Namun, permohonan itu tidak pernah diproses lebih lanjut ke Kemendagri karena ditolak oleh Gubernur Aceh Muzakir Manaf akibat situasi bencana di daerah. “Kalau ke Kemendagri enggak ada izin sama sekali karena memang belum sampai ke Kemendagri, sudah ditolak oleh gubernur,” kata Tito.
Mirwan tercatat tiba di Banda Aceh pada 8 Desember. Tito menyayangkan keputusan Mirwan tetap pergi ke luar negeri meski izin resminya ditolak. Ketika ditanya, Mirwan berdalih ia memiliki nazar sehingga merasa perlu berangkat umrah.

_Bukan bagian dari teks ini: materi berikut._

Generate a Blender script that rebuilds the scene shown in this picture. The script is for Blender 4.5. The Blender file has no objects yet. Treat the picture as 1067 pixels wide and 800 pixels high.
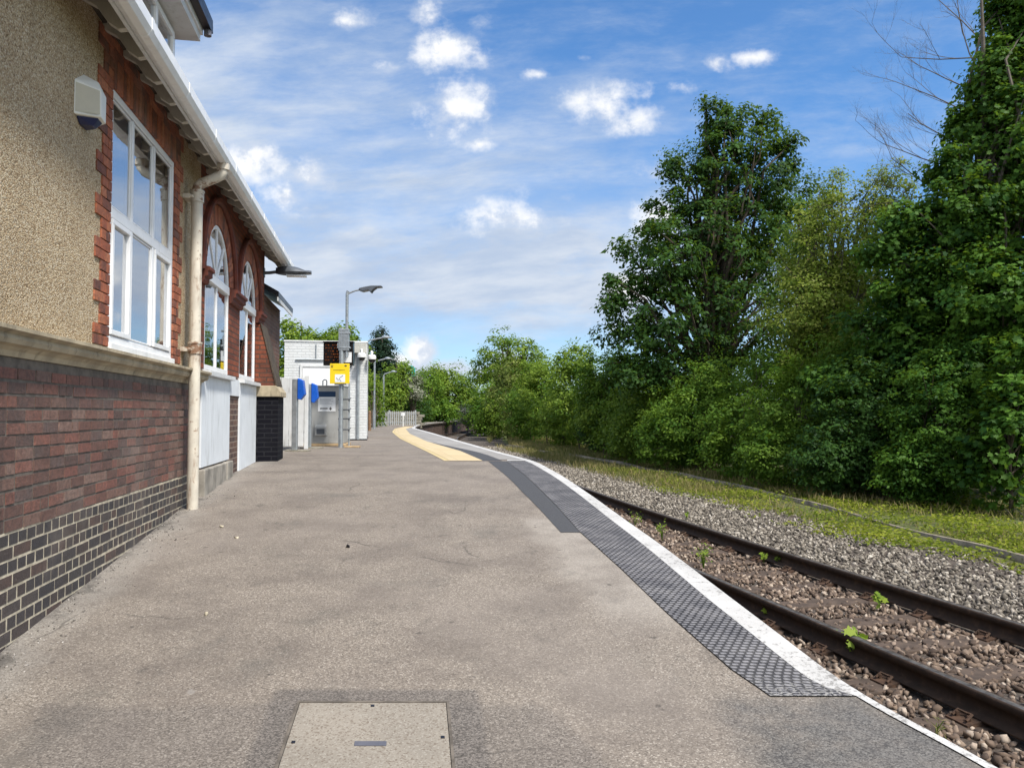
import bpy, bmesh, math, random
import numpy as np
from mathutils import Vector, Matrix, Euler
R = math.radians
rng = np.random.default_rng(7)
random.seed(7)
C = bpy.context.scene.collection
scene = bpy.context.scene

# ------------------------------------------------------------------ camera
PITCH = R(2.15)
cam = bpy.data.cameras.new('camera')
cam.sensor_width = 36; cam.lens = 36 * 800 / 1067; cam.clip_end = 3000; cam.clip_start = .05
co = bpy.data.objects.new('camera', cam); C.objects.link(co)
co.location = (0, 0, 1.6); co.rotation_euler = (R(90) + PITCH, 0, 0)
scene.camera = co

def at(px, py, Y):
    """world point at depth Y for a measurement taken off the photograph"""
    u = (px - 533.5) / 800; v = (400 - py) / 800
    d = (u, math.cos(PITCH) - v * math.sin(PITCH), math.sin(PITCH) + v * math.cos(PITCH))
    t = Y / d[1]
    return np.array([d[0] * t, Y, 1.6 + d[2] * t])

# ------------------------------------------------------------------ node helpers
class NT:
    def __init__(s, tree): s.t = tree
    def __call__(s, typ, ins=None, out=0, **props):
        n = s.t.nodes.new(typ)
        for k, v in props.items(): setattr(n, k, v)
        for k, v in (ins or {}).items():
            if isinstance(v, bpy.types.NodeSocket): s.t.links.new(v, n.inputs[k])
            else: n.inputs[k].default_value = v
        return n.outputs[out] if not isinstance(out, str) else n.outputs[out]
    def m(s, op, a, b=0.0, c=0.0, clamp=False):
        n = s.t.nodes.new('ShaderNodeMath'); n.operation = op; n.use_clamp = clamp
        for i, v in enumerate((a, b, c)):
            if isinstance(v, bpy.types.NodeSocket): s.t.links.new(v, n.inputs[i])
            else: n.inputs[i].default_value = v
        return n.outputs[0]
    def ss(s, v, lo, hi, a=0., b=1.):
        n = s.t.nodes.new('ShaderNodeMapRange'); n.interpolation_type = 'SMOOTHSTEP'
        s.t.links.new(v, n.inputs[0])
        for i, q in zip((1, 2, 3, 4), (lo, hi, a, b)):
            if isinstance(q, bpy.types.NodeSocket): s.t.links.new(q, n.inputs[i])
            else: n.inputs[i].default_value = q
        return n.outputs[0]
    def mix(s, f, a, b, mode='MIX'):
        n = s.t.nodes.new('ShaderNodeMix'); n.data_type = 'RGBA'; n.blend_type = mode
        for k, v in ((0, f), (6, a), (7, b)):
            if isinstance(v, bpy.types.NodeSocket): s.t.links.new(v, n.inputs[k])
            else: n.inputs[k].default_value = v if k == 0 else (tuple(v) + (1,))[:4]
        return n.outputs[2]
    def noise(s, vec, scale, detail=4, rough=.55, out=0, dist=0.):
        return s('ShaderNodeTexNoise', {'Vector': vec, 'Scale': scale, 'Detail': detail, 'Roughness': rough, 'Distortion': dist}, out=out)
    def ramp(s, f, stops, interp='LINEAR'):
        n = s.t.nodes.new('ShaderNodeValToRGB'); n.color_ramp.interpolation = interp
        e = n.color_ramp.elements
        while len(e) < len(stops): e.new(.5)
        for q, (p, c) in zip(e, stops): q.position = p; q.color = (tuple(c) + (1,))[:4]
        s.t.links.new(f, n.inputs[0]); return n.outputs[0]
    def xyz(s, v):
        n = s.t.nodes.new('ShaderNodeSeparateXYZ'); s.t.links.new(v, n.inputs[0]); return n.outputs
    def comb(s, x, y, z=0.):
        return s('ShaderNodeCombineXYZ', {0: x, 1: y, 2: z})
    def bump(s, h, strength=.5, dist=.01):
        return s('ShaderNodeBump', {'Height': h, 'Strength': strength, 'Distance': dist})

MATS = {}
def new_mat(name):
    m = bpy.data.materials.new(name); m.use_nodes = True
    m.node_tree.nodes.clear()
    N = NT(m.node_tree); out = m.node_tree.nodes.new('ShaderNodeOutputMaterial')
    MATS[name] = m
    return m, N, out
def princ(N, out, col, rough=.7, normal=None, metallic=0., spec=.4, **kw):
    ins = {'Base Color': col if isinstance(col, bpy.types.NodeSocket) else (tuple(col) + (1,))[:4], 'Roughness': rough, 'Metallic': metallic, 'Specular IOR Level': spec}
    if normal is not None: ins['Normal'] = normal
    ins.update(kw)
    b = N('ShaderNodeBsdfPrincipled', ins)
    N.t.links.new(b, out.inputs[0])
def objco(N): return N('ShaderNodeTexCoord', out='Object')
def geoco(N): return N('ShaderNodeNewGeometry', out='Position')

def simple(name, col, rough=.6, metallic=0., var=.25, scale=6., dirt=None, bump=0., spec=.4):
    """painted / plain surface with uneven tone and optional dirt streaks"""
    m, N, out = new_mat(name); P = objco(N)
    n1 = N.noise(P, scale, 6, .6)
    c = N.mix(N.ss(n1, .3, .7), [q * (1 - var) for q in col], [min(1, q * (1 + var * .4)) for q in col])
    if dirt:
        x, y, z = N.xyz(P)
        n2 = N.noise(N.comb(N.m('MULTIPLY', x, 9.), N.m('MULTIPLY', y, 9.), N.m('MULTIPLY', z, 1.6)), 1.4, 6, .65)
        c = N.mix(N.m('MULTIPLY', N.ss(n2, .52, .74), dirt[3]), c, dirt[:3])
    if name == 'cream_paint':
        z_ = N.xyz(P)[2]; rn = N.noise(P, 16., 6, .7)
        for zc, h0 in ((3.90, .13), (2.26, .16)):
            near_ = N.ss(N.m('ABSOLUTE', N.m('SUBTRACT', z_, zc)), 0., h0, .20, 0.)
            c = N.mix(N.m('MULTIPLY', N.ss(N.m('ADD', rn, near_), .58, .76), .85), c, (.17, .065, .02))
    nb = N.bump(N.noise(P, scale * 14, 3), .35, bump) if bump else None
    princ(N, out, c, N.ss(n1, .2, .8, rough - .08, rough + .1), nb, metallic, spec)
    return m

simple('white_upvc', (.80, .80, .80), .35, var=.06, dirt=(.35, .32, .27, .25))
simple('white_paint', (.64, .65, .65), .5, var=.08, dirt=(.34, .32, .28, .4))
simple('cream_paint', (.60, .55, .46), .45, var=.15, dirt=(.20, .085, .03, .95), bump=.001)
simple('pale_board', (.69, .72, .745), .6, var=.06, scale=3, dirt=(.36, .37, .36, .6))
simple('stone', (.42, .35, .24), .85, var=.3, scale=5, dirt=(.10, .085, .06, .75), bump=.004)
simple('plinth_stone', (.30, .275, .235), .9, var=.4, scale=4, dirt=(.06, .055, .05, .8), bump=.008)
simple('dark_moulding', (.14, .035, .02), .75, var=.4, scale=8, dirt=(.03, .02, .018, .6), bump=.004)
simple('soffit', (.47, .44, .38), .7, var=.2, scale=3, dirt=(.2, .17, .13, .5))
simple('roof_tile', (.12, .08, .065), .85, var=.4, scale=5, bump=.01)
simple('black_paint', (.012, .012, .016), .35, var=.3, scale=9)
simple('dark_steel', (.10, .11, .125), .45, .3, var=.2)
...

Tito menegaskan alasan pribadi tersebut tidak bisa membenarkan tindakan seorang kepala daerah meninggalkan wilayahnya saat bencana. “Kalau umrah ya bisa ditunda. Membantu rakyat itu ibadah juga yang menurut saya ibadah yang utama, apalagi yang sedang dalam keadaan bencana,” ujarnya.
Dampak Bencana di Aceh Selatan
Kemendagri mencatat dampak banjir dan tanah longsor di Aceh Selatan meluas pada enam kecamatan dan 12 kampung. Bencana ini memaksa 2.174 kepala keluarga atau 5.940 jiwa mengungsi ke empat titik lokasi.
Selain itu, sejumlah fasilitas publik mengalami kerusakan berat. Terdapat tiga kantor pemerintahan, tiga tempat ibadah, serta satu bangunan sekolah yang dilaporkan rusak parah akibat terjangan banjir.
Kerusakan juga terjadi pada infrastruktur vital. Ruas jalan nasional Tapaktuan–Medan hingga kini masih terputus. Satu jembatan utama, yakni Jembatan Lhok Miera di Kampung Ladang Rimba, Kecamatan Trumon Tengah, juga belum dapat dilalui karena aksesnya terputus.
Dari sisi kerugian material, Tito menguraikan ada 750 rumah rusak berat di Kabupaten Aceh Selatan imbas bencana banjir. Bencana ini juga menyebabkan 460 hektare sawah tertimbun lumpur serta 35 hektare kebun dan 70 hektare tambak mengalami gagal panen.
“Jadi tidak cukup hanya dengan memberikan bantuan terus pergi begitu saja. Ada persoalan yang harus diselesaikan, dan itu membutuhkan kepemimpinan. Apalagi bupati yang dipilih rakyat,” kata Tito.